Unfortunately, the new route is almost entirely on asphalt, too. However, it is much less crowded than going via Aruza. We missed the cut-off to Brea, and continued until the cut-off to O Pedrouzo, and didn’t see a walker the entire day — until we were greeted by a sea of people at the junction with the Frances. Also, the countryside is more rural than the stretch west of Arzua on the Frances.That sounds like a nice alternative as I remember Sobrado to Arzúa and asphalt, asphalt and more asphalt!
Right after Miraz is a kind of lonely rocky place with a lot of brush. I remember this well, because I was nervous that day. Early in the morning I had been with a woman who allegedly had been threatened at gunpoint near Baamonde, and I was involved in police reports, etc etc. I was determined to walk on alone and unafraid! But I do particularly remember this stretch, looking around nervously a lot, but the terrain was fine.

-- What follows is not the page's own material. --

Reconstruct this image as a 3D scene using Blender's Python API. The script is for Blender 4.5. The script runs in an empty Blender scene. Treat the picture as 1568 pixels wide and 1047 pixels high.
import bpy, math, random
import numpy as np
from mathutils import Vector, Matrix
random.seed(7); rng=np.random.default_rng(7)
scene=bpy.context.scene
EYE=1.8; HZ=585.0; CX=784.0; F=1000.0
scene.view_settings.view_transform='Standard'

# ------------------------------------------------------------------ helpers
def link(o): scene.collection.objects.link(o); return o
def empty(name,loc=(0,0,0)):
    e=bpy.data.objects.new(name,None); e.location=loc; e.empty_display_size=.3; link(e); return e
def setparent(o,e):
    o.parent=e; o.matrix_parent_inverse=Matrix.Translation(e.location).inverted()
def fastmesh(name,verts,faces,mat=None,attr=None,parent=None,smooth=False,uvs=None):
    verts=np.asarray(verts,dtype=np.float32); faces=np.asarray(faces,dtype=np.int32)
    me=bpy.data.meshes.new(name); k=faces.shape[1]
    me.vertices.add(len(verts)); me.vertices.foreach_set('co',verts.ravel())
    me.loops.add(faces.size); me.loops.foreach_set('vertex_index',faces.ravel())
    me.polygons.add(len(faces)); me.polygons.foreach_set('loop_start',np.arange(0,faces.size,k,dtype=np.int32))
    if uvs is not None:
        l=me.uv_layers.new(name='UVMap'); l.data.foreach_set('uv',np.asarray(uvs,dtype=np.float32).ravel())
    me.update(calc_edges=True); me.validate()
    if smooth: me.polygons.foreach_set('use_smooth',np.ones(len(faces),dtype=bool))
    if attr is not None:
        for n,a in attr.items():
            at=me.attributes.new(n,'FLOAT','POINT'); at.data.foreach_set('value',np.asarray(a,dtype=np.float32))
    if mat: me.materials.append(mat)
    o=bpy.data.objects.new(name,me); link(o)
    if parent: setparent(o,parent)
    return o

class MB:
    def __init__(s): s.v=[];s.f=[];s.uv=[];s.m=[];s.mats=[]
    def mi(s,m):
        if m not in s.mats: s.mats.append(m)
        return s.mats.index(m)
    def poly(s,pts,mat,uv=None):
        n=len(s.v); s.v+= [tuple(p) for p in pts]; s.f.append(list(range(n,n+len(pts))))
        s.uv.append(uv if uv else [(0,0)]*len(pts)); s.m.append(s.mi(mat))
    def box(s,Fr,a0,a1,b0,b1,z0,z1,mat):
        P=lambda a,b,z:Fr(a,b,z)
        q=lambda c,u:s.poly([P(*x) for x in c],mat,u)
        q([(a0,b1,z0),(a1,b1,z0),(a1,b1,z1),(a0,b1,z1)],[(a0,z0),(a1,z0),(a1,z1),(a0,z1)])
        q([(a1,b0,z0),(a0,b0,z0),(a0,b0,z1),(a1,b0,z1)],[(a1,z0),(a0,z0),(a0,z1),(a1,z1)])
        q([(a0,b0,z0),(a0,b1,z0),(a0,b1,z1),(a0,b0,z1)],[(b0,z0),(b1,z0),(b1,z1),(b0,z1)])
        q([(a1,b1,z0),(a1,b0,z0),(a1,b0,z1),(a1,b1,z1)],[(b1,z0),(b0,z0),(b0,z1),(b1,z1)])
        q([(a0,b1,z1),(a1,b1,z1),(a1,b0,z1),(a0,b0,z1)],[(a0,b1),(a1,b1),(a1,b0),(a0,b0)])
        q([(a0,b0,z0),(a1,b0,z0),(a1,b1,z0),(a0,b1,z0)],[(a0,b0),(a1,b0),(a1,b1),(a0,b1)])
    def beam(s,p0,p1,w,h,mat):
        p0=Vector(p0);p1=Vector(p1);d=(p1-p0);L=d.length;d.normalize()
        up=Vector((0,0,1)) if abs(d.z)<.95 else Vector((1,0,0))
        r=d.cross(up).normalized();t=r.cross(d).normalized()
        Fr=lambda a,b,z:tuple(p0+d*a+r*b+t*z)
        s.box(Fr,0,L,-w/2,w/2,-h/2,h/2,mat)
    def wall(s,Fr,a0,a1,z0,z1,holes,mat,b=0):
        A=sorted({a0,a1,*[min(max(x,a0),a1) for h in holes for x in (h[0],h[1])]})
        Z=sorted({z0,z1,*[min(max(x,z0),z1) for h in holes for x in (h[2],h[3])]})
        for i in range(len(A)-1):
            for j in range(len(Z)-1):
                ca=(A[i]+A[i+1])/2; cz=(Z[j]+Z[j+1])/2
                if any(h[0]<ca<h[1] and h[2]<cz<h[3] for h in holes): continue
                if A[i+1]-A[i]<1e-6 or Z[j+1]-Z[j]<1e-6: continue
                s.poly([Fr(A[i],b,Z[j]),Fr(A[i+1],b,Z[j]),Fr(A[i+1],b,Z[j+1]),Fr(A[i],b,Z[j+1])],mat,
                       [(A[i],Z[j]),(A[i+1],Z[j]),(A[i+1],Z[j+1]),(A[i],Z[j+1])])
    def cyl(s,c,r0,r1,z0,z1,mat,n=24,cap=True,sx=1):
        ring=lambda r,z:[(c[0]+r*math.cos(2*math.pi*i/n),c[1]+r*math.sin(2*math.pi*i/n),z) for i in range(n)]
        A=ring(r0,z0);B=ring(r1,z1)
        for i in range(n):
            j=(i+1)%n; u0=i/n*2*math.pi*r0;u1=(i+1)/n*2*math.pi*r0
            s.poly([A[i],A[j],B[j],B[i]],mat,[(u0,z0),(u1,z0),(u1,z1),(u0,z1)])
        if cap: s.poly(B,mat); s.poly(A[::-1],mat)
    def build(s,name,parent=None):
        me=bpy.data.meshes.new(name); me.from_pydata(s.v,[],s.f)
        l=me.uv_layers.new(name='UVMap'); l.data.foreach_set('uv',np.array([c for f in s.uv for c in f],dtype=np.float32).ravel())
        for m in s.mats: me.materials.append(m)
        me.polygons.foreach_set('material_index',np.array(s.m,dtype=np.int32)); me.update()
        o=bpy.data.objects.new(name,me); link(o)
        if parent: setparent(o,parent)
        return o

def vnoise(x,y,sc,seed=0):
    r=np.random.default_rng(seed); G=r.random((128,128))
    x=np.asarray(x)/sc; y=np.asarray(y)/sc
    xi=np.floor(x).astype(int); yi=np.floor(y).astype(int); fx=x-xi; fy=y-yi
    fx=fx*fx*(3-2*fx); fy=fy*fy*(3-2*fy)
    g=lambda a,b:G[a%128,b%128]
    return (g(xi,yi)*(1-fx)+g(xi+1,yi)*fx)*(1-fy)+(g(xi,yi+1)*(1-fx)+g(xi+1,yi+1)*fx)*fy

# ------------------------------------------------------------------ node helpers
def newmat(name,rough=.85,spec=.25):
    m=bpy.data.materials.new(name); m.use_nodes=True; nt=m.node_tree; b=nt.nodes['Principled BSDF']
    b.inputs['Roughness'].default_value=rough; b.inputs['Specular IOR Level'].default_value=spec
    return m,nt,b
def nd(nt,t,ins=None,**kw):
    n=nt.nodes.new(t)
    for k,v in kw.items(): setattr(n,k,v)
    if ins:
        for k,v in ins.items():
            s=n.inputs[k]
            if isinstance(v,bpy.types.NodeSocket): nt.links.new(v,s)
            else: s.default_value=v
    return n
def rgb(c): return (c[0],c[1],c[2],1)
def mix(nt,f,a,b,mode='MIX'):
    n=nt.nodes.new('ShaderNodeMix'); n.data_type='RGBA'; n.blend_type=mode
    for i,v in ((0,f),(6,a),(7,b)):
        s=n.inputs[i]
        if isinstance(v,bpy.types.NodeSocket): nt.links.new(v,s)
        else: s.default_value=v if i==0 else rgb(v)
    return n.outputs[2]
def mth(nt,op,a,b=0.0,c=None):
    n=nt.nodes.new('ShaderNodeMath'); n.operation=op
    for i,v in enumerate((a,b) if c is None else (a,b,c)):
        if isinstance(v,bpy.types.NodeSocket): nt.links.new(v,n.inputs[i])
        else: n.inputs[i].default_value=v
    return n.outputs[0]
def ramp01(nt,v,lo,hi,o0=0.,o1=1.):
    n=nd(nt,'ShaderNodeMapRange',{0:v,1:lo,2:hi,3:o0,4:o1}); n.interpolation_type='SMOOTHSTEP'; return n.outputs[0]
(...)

There is, if memory serves though, a lot of road walking after that. Mainly all road walking, I think. And I definitely remember the one off-road stretch we came to after the bar in the town before Sobrado (named Mesón, I think). Unfortunately there was a large plaque saying that the Xunta was going to improve it, and what that means is that they transform lovely dirt paths into wide crushed gravel eyesores. So even that little bit of off-road may be gone. But I wouldn’t worry because the roads are very untraveled and safe.